I find it helpful to think about it this way:

 

1 administrator but multiple routing tables = multiple-VR

2+ administrators with multiple routing tables = multi-vsys+multi-VR

 

Essentially, you bring multiple vsys into the mix when you want to separate the administrative domains... one admin for one VR, and a different admin for another VR, etc.  

 

It's an over-simplification, but that's usually a good place to start.  

Cyber Elite
Cyber Elite

@SuryaR,

VSYS can come in handy in certain situations where you really should have multiple different firewalls, however for budgetary reasons only one is available. 

A good example of this is in County Courthouse buildings.
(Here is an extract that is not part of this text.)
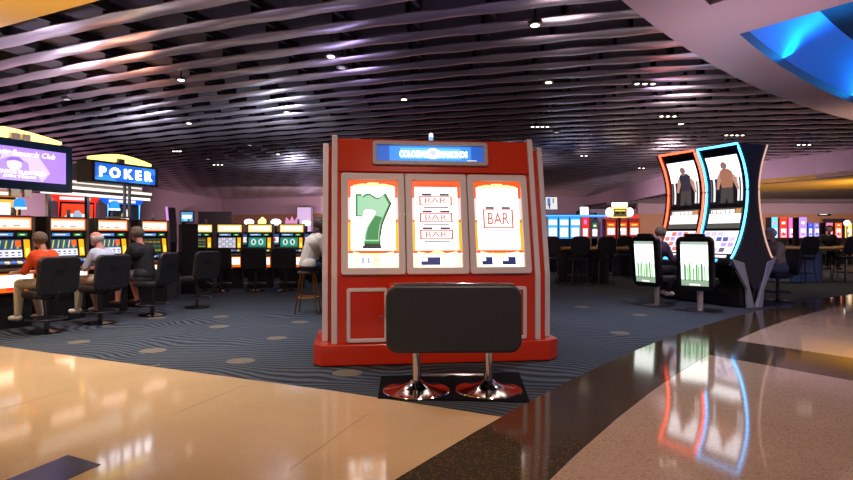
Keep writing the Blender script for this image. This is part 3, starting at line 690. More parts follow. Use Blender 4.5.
m.build('marker_lamps', CN)
for x in (.2, 1.0):
    m = MB(); m.box(x, x+.06, .6, .66, 0, 2.1, M_steel); m.build('post', CN)
# purple display
L = 2.2; e1 = Vector((-5.31, 9.0)); dv = Vector((.39, .92)).normalized(); p0 = e1-dv*L; rz = math.atan2(dv.y, dv.x)
PD = thing('overhead_display', 'large purple overhead display of a rewards club under yellow lit arches', 'display', (p0.x, p0.y, 0), rz)
m = MB(); m.box(0, L, 0, .16, 1.98, 2.67, M_blackm); m.build('housing', PD, bevel=.006)
hd = []
def V(c): return c
sx = lambda u: u
screen('display_screen', PD, T((.10, -.004, 2.10)), L-.21, .46, E_violet,
       [([(.0, .75), (.45, .62), (.78, .5), (.5, .3), (.0, .35)], E_lilac), ([(.5, .1), (.55, .9), (.8, .75), (.88, .3), (.82, 0)], E_lilac),
        ([(.52, .25), (.52, .55), (.58, .68), (.66, .68), (.72, .55), (.73, .25)], G(178, 150, 226, .9)), (circ(.625, .48, .052, .19), G(226, 214, 240, 1.0)), ([(.56, .55), (.6, .7), (.66, .7), (.69, .55), (.63, .6)], G(150, 110, 220, .9)),
        ([(.45, .0), (.5, .25), (.6, .3), (.66, .3), (.78, .22), (.82, .0)], G(186, 158, 230, .95))])
text('lettering', 'Player Rewards Club', .90, .10, T((1.47, -.014, 2.47)), G(250, 246, 255, 1.3), PD, .002, .0, .3)
text('lettering', 'REWARDS ELEVATED', .80, .05, T((1.38, -.014, 2.215)), G(255, 252, 255, 1.4), PD, .002, .02)
text('lettering', 'JOIN TODAY', .46, .045, T((1.42, -.014, 2.15)), G(255, 252, 255, 1.4), PD, .002, .02)
for a, b in ((.1, 1.18), (1.22, 2.06)):
    m = MB(); pts = []
    for i in range(9): x = a+(b-a)*i/8; pts.append((x, 2.70+.125*(1-abs((x-1.05)/1.12)**2)))
    m.prism([(a, 2.685)]+pts+[(b, 2.685)], .04, .12, G(255, 226, 120, 2.6), 'y'); m.build('lit_arch', PD)
m = MB(); m.box(1.30, 1.42, -.02, .08, 2.66, 2.75, M_cream); m.box(1.46, 1.56, -.02, .08, 2.66, 2.75, M_cream); m.build('lamp_bracket', PD)
m = MB(); m.box(1.30, 1.42, -.01, .05, 1.88, 1.98, M_cream); m.box(1.48, 1.58, -.01, .05, 1.88, 1.98, M_cream); m.build('sensor_box', PD)
for x in (.2, .95):
    m = MB(); m.box(x, x+.06, .08, .14, 0, 1.99, M_steel); m.build('post', PD)

# ------------------------------------------------------------------ casino stools (face +y, back at -y)
def stool_proto(label, loc, rz, group=None):
    t = thing('casino_stool', label, 'stool', loc, rz, group)
    m = MB(); m.prism(rrpts(-.27, .27, -.22, .24, .16, 6), .49, .585, M_vinyl, 'z'); m.build('seat', t, bevel=.03)
    XB = T((0, -.23, .52)) @ Matrix.Rotation(math.radians(8), 4, 'X')
    m = MB(XB); m.rr(-.29, .29, .02, .54, .09, -.035, .035, M_vinyl, 7); bk = m.build('backrest', t, bevel=.02)
    m = MB(XB); m.rr(-.075, .075, .32, .375, .026, -.04, -.034, M_black, 5); m.build('grip_slot', bk)
    m = MB(); m.tube([(0, -.05, .47), (0, -.2, .47), (0, -.27, .58)], .022, M_pole); m.box(-.14, .14, -.12, .12, .465, .49, M_pole); m.build('seat_bracket', t)
    m = MB(); m.lathe([(.034, .03), (.034, .47)], M_pole, 16); m.build('post', t, True)
    m = MB(); m.tube([(.25*math.cos(2*PI*k/28), .25*math.sin(2*PI*k/28), .19) for k in range(28)], .012, M_pole, 8, True); m.tube([(-.25, 0, .19), (.25, 0, .19)], .01, M_pole); m.tube([(0, -.25, .19), (0, .25, .19)], .01, M_pole); m.build('foot_ring', t, True)
    m = MB(); m.lathe([(.22, 0), (.22, .018), (.06, .04), (.04, .05)], M_blackm, 28); m.build('base', t, True)
    return t
SG = 'stools along the nearest row of slots'
RS = math.radians(58)
ST = stool_proto('black swivel stool that the person in the orange top sits on', (-5.28, 8.34, 0), math.radians(64), SG)
clone(ST, (-4.98, 9.16, 0), math.radians(66), 'black swivel stool that the person in the pale blue shirt sits on', SG)
clone(ST, (-4.60, 10.07, 0), math.radians(84), 'black swivel stool that the person in the black jacket sits on', SG)
clone(ST, (-4.27, 11.16, 0), math.radians(62), 'empty black swivel stool with its foot ring clear of the row', SG)
SG2 = 'stools at the second row of slots'
for x, y, a, lb in [(-5.55, 14.6, 15, 'dark stool at the first machine of the second row'), (-4.92, 14.35, 10, 'dark stool at the pale grid screen machine of the second row'),
                    (-4.12, 14.45, 8, 'dark stool at the third machine of the second row, beneath white tops'), (-3.42, 14.55, 5, 'dark stool in the second row closest to the cardigan wearer')]:
    clone(ST, (x, y, 0), math.radians(a), lb, SG2)

# ------------------------------------------------------------------ twin curved machine
TR = math.atan2(-.925, .38)
TM = thing('curved_slot_bank', 'pair of towering curved slot machines edged in red and blue neon', 'slot machine', (6.1, 11.15, 0), TR)
CP = [(.80, -.60), (.87, -.56), (1.03, -.42), (1.35, -.26), (1.68, -.16), (2.0, -.105), (2.34, -.10), (2.7, -.19), (3.04, -.36)]
def cy(z):
    for (a, ya), (b, yb) in zip(CP[:-1], CP[1:]):
        if z <= b: t = (z-a)/(b-a); t = max(0, min(1, t)); return ya+(yb-ya)*t
    return CP[-1][1]
def ycs(z): return (cy(z-.12)+cy(z+.12)+cy(z)*2)/4 if 1.0 < z < 2.9 else cy(z)
ZZ = [.80+(3.04-.80)*i/36 for i in range(37)]
fr_ = [(ycs(z), z) for z in ZZ]
m = MB(); m.prism(fr_+[(0, 3.05)]+[(0, .80)], -2.05, -.03, M_blackm); m.build('front_cabinet', TM)
m = MB(); m.prism([(-y*.85, z) for y, z in fr_]+[(0.002, 3.05), (0.002, .80)], -2.05, -.03, M_blackm); m.build('rear_cabinet', TM)
for x in (-2.09, -.03):
    m = MB(); m.prism([(ycs(z)-.02, z) for z in ZZ]+[(-ycs(z)*.85+.02, z) for z in ZZ[::-1]]+[(.16, .5), (.0, .3), (-.16, .5)], x, x+.045, M_dgrey); m.build('side_panel', TM)
    for s in (-1, 1):
        m = MB(); m.prism([(s*.62 if s < 0 else .54, .92), (s*.30, .84), (s*.03, .0), (s*.18, .0), (s*.22, .35)], x-.008, x+.06, M_silver); m.build('leg', TM, bevel=.006)
m = MB(); m.box(-2.04, -.05, -.34, .34, .02, .62, M_blackm); m.box(-2.02, -.06, -.50, .42, .60, .86, M_blackm); m.build('pedestal', TM, bevel=.01)
NR = G(255, 72, 44, 5.5); NB = G(70, 180, 255, 5.5)
def surf(x0, x1, z0, z1, off, m, mb, n=8):
    vs = []; fs = []
    for i in range(n+1):
        z = z0+(z1-z0)*i/n; y = ycs(z)-off; vs += [(x0, y, z), (x1, y, z)]
        if i: a = 2*(i-1); fs.append((a, a+1, a+3, a+2))
    mb.add(vs, fs, m)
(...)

I generally had three different VSYS running on those boxes. One for the Sheriff office connecting through the BCA network; one for the DOJ connections for the actual judicial folks; and one for the rest of the County employees that simply hopped onto the state network. Instead of having three different firewalls in the rack, I could deploy a single firewall with multiple different VSYS and meet all regulatory requirements of sperating out the traffic. 

L3 Networker

Thank you all for responses. 

Another reason for vsys instead of only routing separation is when you have multiple customers obviously with multiple domains. With vsys you're able to completely separate the user-id part. So you don't have all user-to-ip-mappings in one big table. Also the logging or specially the reporting part gets easier in this situation. It's also possible to customize response pages per vsys ... and many many more.

But in general it's like @BPry wrote. The advantage of having multiple virtual firewalls instead of multiple physical devices.